◆ Goal ◆
Output, word for word, every line from the start of the listing down to and including the line that contains "SC.camera = camo"; include nothing else.

3D scene scripts
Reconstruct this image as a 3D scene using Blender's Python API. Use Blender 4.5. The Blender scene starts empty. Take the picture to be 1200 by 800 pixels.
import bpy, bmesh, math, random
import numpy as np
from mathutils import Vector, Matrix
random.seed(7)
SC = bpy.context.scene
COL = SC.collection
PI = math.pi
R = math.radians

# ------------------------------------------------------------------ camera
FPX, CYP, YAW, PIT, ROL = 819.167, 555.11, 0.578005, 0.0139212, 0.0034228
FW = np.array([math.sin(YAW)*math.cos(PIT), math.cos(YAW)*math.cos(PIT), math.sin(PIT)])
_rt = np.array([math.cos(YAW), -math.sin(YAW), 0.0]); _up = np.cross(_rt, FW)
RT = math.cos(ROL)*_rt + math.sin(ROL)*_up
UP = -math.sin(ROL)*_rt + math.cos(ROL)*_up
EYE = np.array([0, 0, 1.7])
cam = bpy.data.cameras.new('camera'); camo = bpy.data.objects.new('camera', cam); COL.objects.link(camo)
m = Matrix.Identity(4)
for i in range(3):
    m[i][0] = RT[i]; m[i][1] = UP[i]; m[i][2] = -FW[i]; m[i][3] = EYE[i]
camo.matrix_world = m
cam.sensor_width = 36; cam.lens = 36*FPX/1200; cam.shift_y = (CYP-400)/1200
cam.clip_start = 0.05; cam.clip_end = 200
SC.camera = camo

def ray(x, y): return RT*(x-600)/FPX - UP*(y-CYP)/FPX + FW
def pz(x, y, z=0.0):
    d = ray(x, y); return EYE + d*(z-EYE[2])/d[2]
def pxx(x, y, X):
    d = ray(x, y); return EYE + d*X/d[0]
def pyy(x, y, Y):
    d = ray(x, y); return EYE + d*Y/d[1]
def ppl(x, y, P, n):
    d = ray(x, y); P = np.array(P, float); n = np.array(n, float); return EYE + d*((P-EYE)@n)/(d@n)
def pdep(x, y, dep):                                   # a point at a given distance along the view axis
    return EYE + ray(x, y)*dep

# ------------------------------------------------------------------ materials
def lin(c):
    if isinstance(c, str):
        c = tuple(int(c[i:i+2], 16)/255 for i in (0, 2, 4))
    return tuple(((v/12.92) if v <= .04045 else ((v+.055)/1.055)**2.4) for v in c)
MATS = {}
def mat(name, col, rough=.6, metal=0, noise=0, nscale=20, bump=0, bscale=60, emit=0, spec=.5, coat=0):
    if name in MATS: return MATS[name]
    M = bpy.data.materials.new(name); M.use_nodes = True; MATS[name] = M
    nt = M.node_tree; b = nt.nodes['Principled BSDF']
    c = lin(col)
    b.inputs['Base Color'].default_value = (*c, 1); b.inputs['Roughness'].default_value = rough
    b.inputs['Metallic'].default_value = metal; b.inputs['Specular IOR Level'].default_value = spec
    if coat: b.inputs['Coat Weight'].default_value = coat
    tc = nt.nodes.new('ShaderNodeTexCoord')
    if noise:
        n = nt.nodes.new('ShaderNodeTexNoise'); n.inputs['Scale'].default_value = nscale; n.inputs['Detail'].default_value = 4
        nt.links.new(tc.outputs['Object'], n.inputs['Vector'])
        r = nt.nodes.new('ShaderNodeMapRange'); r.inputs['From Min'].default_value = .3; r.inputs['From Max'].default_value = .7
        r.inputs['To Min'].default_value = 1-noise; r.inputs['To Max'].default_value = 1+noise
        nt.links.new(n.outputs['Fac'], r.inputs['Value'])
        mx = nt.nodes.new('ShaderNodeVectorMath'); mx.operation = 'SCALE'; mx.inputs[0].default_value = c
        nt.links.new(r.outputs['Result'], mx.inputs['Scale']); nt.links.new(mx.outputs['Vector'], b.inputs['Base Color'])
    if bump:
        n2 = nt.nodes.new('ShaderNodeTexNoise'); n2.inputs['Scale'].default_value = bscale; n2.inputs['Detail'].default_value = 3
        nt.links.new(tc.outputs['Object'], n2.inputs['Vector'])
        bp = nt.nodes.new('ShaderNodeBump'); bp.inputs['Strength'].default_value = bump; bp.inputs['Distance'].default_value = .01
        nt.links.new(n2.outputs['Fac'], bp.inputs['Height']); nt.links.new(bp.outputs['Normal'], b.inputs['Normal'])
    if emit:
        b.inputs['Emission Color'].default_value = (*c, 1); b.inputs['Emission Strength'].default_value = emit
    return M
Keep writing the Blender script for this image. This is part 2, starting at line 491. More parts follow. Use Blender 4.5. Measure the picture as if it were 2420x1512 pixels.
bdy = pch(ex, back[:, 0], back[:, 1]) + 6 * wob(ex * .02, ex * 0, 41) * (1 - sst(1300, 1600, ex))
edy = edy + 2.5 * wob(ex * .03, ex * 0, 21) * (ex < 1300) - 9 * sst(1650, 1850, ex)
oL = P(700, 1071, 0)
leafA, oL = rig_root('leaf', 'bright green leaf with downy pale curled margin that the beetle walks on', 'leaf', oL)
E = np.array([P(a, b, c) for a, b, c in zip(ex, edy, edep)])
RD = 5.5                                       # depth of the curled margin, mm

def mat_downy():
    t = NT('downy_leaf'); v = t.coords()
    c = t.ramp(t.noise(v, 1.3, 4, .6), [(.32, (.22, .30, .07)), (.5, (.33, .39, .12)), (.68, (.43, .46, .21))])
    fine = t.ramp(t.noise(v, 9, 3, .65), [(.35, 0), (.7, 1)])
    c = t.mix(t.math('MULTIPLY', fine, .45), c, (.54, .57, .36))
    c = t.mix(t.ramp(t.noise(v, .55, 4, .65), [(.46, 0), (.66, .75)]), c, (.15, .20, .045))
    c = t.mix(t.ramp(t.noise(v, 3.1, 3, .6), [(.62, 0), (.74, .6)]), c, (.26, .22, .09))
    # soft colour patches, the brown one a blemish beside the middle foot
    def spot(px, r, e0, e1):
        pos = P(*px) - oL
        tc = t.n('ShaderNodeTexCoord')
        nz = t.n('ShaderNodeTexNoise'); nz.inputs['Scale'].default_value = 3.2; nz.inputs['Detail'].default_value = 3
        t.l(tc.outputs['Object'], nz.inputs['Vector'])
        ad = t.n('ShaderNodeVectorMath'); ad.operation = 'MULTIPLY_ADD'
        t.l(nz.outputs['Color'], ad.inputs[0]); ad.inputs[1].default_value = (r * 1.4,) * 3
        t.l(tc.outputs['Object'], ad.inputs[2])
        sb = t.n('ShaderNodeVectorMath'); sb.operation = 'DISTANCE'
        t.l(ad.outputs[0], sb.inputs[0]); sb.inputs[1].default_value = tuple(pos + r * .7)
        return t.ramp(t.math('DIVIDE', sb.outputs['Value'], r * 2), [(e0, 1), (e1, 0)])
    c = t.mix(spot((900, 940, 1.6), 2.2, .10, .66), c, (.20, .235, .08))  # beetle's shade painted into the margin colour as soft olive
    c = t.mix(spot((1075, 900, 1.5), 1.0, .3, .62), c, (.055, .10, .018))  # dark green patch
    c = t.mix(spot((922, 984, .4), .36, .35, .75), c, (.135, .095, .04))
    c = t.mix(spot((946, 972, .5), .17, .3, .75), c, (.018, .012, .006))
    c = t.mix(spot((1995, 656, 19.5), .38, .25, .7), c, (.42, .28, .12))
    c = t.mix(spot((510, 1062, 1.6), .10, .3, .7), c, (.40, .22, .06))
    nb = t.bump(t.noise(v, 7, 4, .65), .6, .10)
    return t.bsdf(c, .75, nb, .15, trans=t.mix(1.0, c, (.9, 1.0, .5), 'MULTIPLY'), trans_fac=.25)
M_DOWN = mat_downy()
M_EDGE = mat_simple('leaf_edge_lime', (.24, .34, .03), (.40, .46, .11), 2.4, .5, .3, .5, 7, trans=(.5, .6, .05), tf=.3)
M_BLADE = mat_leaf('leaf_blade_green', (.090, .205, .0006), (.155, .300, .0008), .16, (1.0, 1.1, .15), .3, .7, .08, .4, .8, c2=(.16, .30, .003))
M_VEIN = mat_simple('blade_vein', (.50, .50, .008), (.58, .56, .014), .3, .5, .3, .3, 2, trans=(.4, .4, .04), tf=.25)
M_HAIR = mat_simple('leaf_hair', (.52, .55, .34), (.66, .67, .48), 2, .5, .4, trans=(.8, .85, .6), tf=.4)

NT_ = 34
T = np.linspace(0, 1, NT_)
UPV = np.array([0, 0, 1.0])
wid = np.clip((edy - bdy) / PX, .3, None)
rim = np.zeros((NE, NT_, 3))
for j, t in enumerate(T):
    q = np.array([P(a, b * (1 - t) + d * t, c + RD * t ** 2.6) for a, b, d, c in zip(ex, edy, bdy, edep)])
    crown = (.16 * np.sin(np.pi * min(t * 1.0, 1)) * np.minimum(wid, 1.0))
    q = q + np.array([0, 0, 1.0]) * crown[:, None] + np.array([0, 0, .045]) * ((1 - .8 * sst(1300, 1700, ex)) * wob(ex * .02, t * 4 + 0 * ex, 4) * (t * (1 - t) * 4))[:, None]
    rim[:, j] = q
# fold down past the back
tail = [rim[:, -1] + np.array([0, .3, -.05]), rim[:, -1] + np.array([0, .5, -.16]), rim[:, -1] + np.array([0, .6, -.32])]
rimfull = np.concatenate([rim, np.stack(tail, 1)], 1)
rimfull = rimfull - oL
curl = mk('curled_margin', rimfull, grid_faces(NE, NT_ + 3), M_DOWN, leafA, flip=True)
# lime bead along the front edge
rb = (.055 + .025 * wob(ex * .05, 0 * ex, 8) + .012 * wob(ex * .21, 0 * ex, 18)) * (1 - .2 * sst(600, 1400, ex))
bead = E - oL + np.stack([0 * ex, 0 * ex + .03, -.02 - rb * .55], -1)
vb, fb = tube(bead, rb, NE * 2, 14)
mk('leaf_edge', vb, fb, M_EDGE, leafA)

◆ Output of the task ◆
Reconstruct this image as a 3D scene using Blender's Python API. Use Blender 4.5. The Blender scene starts empty. Take the picture to be 1200 by 800 pixels.
import bpy, bmesh, math, random
import numpy as np
from mathutils import Vector, Matrix
random.seed(7)
SC = bpy.context.scene
COL = SC.collection
PI = math.pi
R = math.radians

# ------------------------------------------------------------------ camera
FPX, CYP, YAW, PIT, ROL = 819.167, 555.11, 0.578005, 0.0139212, 0.0034228
FW = np.array([math.sin(YAW)*math.cos(PIT), math.cos(YAW)*math.cos(PIT), math.sin(PIT)])
_rt = np.array([math.cos(YAW), -math.sin(YAW), 0.0]); _up = np.cross(_rt, FW)
RT = math.cos(ROL)*_rt + math.sin(ROL)*_up
UP = -math.sin(ROL)*_rt + math.cos(ROL)*_up
EYE = np.array([0, 0, 1.7])
cam = bpy.data.cameras.new('camera'); camo = bpy.data.objects.new('camera', cam); COL.objects.link(camo)
m = Matrix.Identity(4)
for i in range(3):
    m[i][0] = RT[i]; m[i][1] = UP[i]; m[i][2] = -FW[i]; m[i][3] = EYE[i]
camo.matrix_world = m
cam.sensor_width = 36; cam.lens = 36*FPX/1200; cam.shift_y = (CYP-400)/1200
cam.clip_start = 0.05; cam.clip_end = 200
SC.camera = camo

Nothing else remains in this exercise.